3 comments » Write a comment

  1. Adrian, thx, do you have any first-hand experience with these Acer Timeline notebooks? How far does the lid/display open to the back?

    About that internal UMTS – it may be a bit strange, but both my 6930p and my eeePC with internal UMTS have a worse reception of the 3G signal when compared to the lousy & tiny antenna of the (ex-Vodafone) ZTE K3565-Z stick. And this even though Wifi/wlan is switched off while using 3G, so the antennas wouldn’t have to compete with each other. Meaning: I am not really sure if I’d go for another internal 3G modem, also because of compatibility issues with other OS.

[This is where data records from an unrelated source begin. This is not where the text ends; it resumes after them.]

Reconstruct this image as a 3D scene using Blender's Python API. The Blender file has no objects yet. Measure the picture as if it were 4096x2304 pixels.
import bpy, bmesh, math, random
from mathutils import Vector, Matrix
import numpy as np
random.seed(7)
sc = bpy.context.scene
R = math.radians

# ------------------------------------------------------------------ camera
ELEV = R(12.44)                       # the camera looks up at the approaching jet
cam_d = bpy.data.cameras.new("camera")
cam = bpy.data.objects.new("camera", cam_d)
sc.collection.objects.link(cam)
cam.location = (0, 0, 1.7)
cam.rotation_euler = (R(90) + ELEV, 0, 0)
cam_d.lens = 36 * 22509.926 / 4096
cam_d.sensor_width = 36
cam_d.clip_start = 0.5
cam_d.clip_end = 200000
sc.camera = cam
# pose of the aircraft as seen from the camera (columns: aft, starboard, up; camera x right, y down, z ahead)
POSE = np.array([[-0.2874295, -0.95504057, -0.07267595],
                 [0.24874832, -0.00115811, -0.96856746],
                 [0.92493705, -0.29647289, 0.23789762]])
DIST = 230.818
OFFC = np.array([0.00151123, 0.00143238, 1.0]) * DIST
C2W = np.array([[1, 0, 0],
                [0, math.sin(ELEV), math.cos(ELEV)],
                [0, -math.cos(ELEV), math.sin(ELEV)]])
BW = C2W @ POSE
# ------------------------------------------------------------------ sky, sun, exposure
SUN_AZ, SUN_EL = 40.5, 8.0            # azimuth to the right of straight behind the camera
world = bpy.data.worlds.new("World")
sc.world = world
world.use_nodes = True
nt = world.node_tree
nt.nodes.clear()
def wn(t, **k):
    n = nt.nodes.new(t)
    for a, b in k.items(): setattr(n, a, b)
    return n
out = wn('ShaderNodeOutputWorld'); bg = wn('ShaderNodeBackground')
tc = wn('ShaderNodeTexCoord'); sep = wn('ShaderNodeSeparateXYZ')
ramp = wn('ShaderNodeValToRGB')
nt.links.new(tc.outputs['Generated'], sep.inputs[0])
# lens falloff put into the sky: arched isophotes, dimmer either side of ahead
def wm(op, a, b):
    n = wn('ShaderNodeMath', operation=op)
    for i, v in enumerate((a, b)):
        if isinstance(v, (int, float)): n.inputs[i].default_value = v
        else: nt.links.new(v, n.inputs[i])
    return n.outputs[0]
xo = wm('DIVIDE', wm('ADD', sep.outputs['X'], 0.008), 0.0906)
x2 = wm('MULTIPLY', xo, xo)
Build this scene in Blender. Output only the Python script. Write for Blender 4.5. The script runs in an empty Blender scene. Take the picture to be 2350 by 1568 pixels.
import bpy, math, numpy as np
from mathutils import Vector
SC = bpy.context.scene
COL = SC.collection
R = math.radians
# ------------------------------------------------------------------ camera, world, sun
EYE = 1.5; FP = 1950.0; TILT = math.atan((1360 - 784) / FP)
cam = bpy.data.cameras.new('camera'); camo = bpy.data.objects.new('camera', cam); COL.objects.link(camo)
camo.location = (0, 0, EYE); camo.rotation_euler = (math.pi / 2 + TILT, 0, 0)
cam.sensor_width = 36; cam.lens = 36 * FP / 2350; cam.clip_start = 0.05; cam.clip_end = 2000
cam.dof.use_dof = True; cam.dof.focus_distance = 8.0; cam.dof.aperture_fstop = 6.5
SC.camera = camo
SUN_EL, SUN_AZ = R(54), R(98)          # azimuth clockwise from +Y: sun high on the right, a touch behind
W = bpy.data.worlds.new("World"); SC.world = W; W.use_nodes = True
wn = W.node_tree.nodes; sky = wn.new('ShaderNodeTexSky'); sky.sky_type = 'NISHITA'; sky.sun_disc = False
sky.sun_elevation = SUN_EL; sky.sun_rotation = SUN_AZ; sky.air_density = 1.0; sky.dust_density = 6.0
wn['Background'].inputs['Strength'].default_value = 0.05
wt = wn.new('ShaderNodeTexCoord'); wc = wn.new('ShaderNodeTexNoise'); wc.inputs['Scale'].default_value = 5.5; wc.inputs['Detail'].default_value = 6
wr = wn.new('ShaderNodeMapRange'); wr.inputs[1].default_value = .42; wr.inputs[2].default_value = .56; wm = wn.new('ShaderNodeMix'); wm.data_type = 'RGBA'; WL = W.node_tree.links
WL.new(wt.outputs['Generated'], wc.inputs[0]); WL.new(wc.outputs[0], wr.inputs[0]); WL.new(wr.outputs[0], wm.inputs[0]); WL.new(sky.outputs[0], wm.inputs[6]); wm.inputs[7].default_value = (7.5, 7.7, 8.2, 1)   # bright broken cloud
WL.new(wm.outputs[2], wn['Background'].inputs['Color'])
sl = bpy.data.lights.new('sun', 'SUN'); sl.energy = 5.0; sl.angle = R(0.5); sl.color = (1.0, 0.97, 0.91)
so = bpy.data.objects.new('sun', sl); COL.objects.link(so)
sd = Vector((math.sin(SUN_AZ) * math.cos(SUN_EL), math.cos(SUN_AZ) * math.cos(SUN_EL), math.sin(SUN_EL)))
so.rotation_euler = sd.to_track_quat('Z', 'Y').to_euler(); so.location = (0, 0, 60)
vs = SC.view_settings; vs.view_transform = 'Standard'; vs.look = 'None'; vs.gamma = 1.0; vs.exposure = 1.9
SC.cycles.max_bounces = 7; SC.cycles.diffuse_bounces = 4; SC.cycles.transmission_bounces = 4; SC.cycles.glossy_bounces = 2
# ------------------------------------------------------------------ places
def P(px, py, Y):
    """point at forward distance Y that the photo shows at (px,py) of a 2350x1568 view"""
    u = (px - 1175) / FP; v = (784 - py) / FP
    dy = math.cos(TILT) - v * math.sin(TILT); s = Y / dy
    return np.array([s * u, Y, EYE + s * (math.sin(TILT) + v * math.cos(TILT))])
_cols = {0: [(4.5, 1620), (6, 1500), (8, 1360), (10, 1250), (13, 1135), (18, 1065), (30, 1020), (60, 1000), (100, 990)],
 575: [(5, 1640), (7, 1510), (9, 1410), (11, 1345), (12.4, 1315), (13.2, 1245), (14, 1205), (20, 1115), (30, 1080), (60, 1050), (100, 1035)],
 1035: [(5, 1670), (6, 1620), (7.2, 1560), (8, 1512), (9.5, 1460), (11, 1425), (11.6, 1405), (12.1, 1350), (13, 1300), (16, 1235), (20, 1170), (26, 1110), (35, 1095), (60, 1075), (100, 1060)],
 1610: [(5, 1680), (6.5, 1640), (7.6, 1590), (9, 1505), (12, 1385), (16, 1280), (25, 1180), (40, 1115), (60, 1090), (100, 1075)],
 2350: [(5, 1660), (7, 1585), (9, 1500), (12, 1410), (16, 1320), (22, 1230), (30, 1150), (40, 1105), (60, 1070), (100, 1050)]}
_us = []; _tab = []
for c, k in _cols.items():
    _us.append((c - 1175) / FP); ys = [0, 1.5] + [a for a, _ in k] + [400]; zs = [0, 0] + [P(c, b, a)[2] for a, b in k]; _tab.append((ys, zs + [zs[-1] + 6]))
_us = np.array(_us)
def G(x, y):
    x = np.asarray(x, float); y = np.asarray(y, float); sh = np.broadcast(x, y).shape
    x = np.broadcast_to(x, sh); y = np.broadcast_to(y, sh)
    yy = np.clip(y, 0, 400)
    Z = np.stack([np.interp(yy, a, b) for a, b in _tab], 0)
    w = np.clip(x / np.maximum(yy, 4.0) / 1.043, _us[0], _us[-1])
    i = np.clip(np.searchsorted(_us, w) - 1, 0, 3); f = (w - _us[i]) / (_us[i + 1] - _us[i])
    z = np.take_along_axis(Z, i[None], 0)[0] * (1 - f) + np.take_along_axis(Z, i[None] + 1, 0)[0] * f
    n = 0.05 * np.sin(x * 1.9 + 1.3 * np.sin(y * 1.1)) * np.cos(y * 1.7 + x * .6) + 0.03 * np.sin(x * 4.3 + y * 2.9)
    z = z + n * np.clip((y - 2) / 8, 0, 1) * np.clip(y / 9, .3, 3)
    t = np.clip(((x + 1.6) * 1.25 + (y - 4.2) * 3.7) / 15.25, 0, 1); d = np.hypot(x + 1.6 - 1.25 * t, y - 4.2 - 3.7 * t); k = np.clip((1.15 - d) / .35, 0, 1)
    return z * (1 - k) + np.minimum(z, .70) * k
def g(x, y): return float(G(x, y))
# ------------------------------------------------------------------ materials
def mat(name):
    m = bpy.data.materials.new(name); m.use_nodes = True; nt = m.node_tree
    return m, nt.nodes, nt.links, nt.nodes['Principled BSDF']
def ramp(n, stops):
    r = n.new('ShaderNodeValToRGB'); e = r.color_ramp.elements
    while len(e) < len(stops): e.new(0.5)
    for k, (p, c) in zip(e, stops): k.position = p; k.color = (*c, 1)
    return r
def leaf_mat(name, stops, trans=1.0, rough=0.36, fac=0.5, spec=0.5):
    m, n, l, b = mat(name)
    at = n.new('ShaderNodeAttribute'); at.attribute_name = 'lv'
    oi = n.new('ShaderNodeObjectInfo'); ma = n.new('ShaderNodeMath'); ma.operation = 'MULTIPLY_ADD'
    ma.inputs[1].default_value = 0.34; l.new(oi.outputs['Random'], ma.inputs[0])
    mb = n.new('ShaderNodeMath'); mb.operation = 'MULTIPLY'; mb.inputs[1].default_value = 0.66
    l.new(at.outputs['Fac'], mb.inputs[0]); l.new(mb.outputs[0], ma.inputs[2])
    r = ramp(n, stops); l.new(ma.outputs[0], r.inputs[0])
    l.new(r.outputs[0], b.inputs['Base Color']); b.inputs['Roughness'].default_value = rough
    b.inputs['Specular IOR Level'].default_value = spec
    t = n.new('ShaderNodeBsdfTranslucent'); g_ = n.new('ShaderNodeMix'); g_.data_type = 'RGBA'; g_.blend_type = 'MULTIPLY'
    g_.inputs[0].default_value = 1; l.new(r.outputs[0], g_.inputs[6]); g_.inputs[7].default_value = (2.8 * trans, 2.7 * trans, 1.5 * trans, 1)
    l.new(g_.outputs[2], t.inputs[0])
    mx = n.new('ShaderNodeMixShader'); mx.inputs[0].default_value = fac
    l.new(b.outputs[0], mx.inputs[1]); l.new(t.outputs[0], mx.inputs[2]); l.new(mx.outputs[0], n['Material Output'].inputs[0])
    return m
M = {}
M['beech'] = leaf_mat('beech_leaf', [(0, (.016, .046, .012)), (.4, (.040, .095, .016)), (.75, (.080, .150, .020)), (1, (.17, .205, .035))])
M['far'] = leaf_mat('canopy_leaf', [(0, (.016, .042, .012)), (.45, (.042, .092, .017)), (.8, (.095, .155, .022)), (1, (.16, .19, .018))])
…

    I’d probably go for the 13-14″ size though, because of the missing optical drive (laptop is my main machine).

  2. Well, I’ve gathered some impressions with regular Aspire devices – these seem to be nicely built – so no experience with the Timeline range. I’d personally go with a T510 from Lenovo but then you’d have to wait or search for a model with a lower price tag than 1000€ – or you could order one through me as a university model (no windows, lower price @ http://www.campuspoint.de). ;)

    And the 3G modem (Quallcomm Gobi 2000) is also Ubuntu friedly – just an additional PPA and the 3G modem works beautifully with the Gnome Network Manager. I have a W510 – the T510’s big brother in terms of specs.

    I’ll have a possibility to test my W510’s internal modem against my Android’s 3G tethering. Usually useful when you’re more out of town to test the reception.